In 1999, Sports Illustrated ranked Cameron Indoor Stadium the fourth most prominent sporting venue of the 20th century, behind Yankee Stadium, Augusta National Golf Course and West Point's Michie Stadium, and ahead of Fenway Park, Wrigley Field and Notre Dame Stadium.

Visionary leader

The legend goes that Cameron and Wade designed the new stadium on a matchbook. "It is definitely a true story," said Cameron's daughter, Sybil Cameron Schiffli, 82, of Charlotte, N.C.

While Cameron's contributions to Duke -- which include overseeing construction of a new football stadium and a new aquatics center along with development of a highly acclaimed golf course -- are legendary, his influence extended beyond the Durham campus. He was "one of the nation's most influential athletic administrators," King added.

One of the founding fathers of the Atlantic Coast Conference, Cameron was chairman of the Southern Conference and ACC basketball committees, and proponent of post-season conference tournaments. He was a member of the selection committee for the National Football Hall of Fame and served on the board of directors of the National Olympic Games Association. Cameron had a role in authoring the grant-in-aid program for student-athletes, the forerunner of the program used by the NCAA today.

Cameron was inducted into the National Football Foundation's College Hall of Fame and the Atlantic Coast Conference Sports Writers, Duke University, North Carolina and Virginia halls of fame.
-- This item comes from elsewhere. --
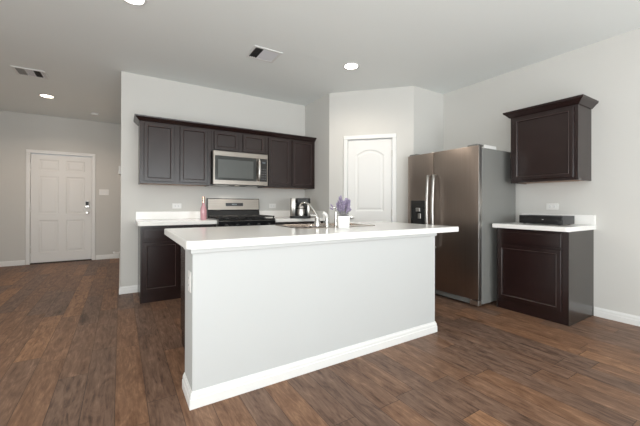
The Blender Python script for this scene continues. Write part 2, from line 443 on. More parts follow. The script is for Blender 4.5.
CP = [(0, 0), (.008, .002), (.016, .010), (.040, .036), (.052, .044), (.055, .058), (0, .058)]
b = NB(); yf = UY-.318
sweep(b, [(o, z+2.094) for o, z in CP], [(.1895, UY-.0005), (.1895, yf-.001), (2.6015, yf-.001)][::1])
bm_fix = b
tag(build('crown_molding', b, M_cab), 'long dark crown moulding running along the tops of the range wall cabinets', 'moulding')

def base_cabinet(loc, rotz, w, dep, fronts, label, h=.866, group=None):
    t = thing('base_cabinet', label, 'cabinet', (*loc, 0), rotz, group)
    b = NB(); box(b, 0, -dep, .10, w, -.0005, h, .001)
    build('carcass', b, M_cab, t)
    pbox('side_panel', M_cabs, t, -.003, -dep, 0.0005, -.0003, -.0005, h)
    pbox('side_panel', M_cabs, t, w+.0003, -dep, 0.0005, w+.003, -.0005, h)
    pbox('toe_kick', M_cab, t, .0, -dep+.012, .0005, w, -dep+.03, .0995)
    for kind, x0, z0, x1, z1 in fronts:
        cab_door('drawer_front' if kind == 'w' else 'door', t, x0, z0, x1, z1, -dep, flat=(kind == 'w'))
    return t
BY = YB-.001
base_cabinet((.193, BY), 0, .816, .575, [('w', .022, .70, .392, .835), ('w', .43, .70, .80, .835), ('d', .022, .125, .392, .680), ('d', .43, .125, .80, .680)],
             'dark base cabinet with drawer and door between the wall end and the stove')
base_cabinet((1.780, BY), 0, .818, .575, [('w', .022, .70, .392, .835), ('w', .43, .70, .80, .835), ('d', .022, .125, .392, .680), ('d', .43, .125, .80, .680)],
             'dark base cabinet under the coffee maker, right of the stove')
# right wall group: local x -> world -y
RY1 = 1.925
base_cabinet((XR-.001, RY1), -PI/2, RY1-1.272, .573, [('w', .02, .715, .60, .845), ('d', .02, .12, .60, .690)],
             'dark base cabinet standing right of the refrigerator, one drawer above one door')
uc = wall_cabinet((XR-.001, 1.912), -PI/2, 1.912-1.288, 1.357, 2.10, .322, [(.035, .592, 1.385, 2.068)],
                  'dark single-door wall cabinet hanging alone on the right wall')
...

But once Cameron left Western Pennsylvania for Duke, he rarely ventured back, Schiffli said. There are no longer any family members residing in the Irwin area.

"My father made Duke his home and Duke honored him and his dedication not only by naming the stadium after him, but also with a bronze statue in front of Cameron Indoor Stadium," Schiffli added. "There is a picture in the concourse of my father mapping out the floor plans of the stadium."

Cameron's step-daughter, Martha Erwin Uzzle, 78, of Durham, began her college education at Duke in 1951. She acquired her tickets to Blue Devils' basketball games several years later, and has never relinquished the valuable commodity.

"I don't miss a Duke game," Uzzle said. "I'm keeping up the tradition Big Eddie started. He was an easygoing man and had so many contacts everywhere. People respected him everywhere he went. He was so honored when they named the stadium for him."

Cameron's son, Eddie, 72, from Morehead City, N.C., graduated from Duke before the renaming of the stadium, but admits to "still being a Crazy. I had to be," he said, laughing. "Duke's Crazies started as a small group and grew and grew. They dominate the floor. It's become a great tradition and helps preserve my father's memory."

When Cameron died on Nov. 25, 1988, his funeral ceremony was held in the filled-to-capacity Duke University Chapel three days later. Included among the 33 pallbearers were the starting five of the then-No. 1 Duke basketball team, who carried his casket from the chapel.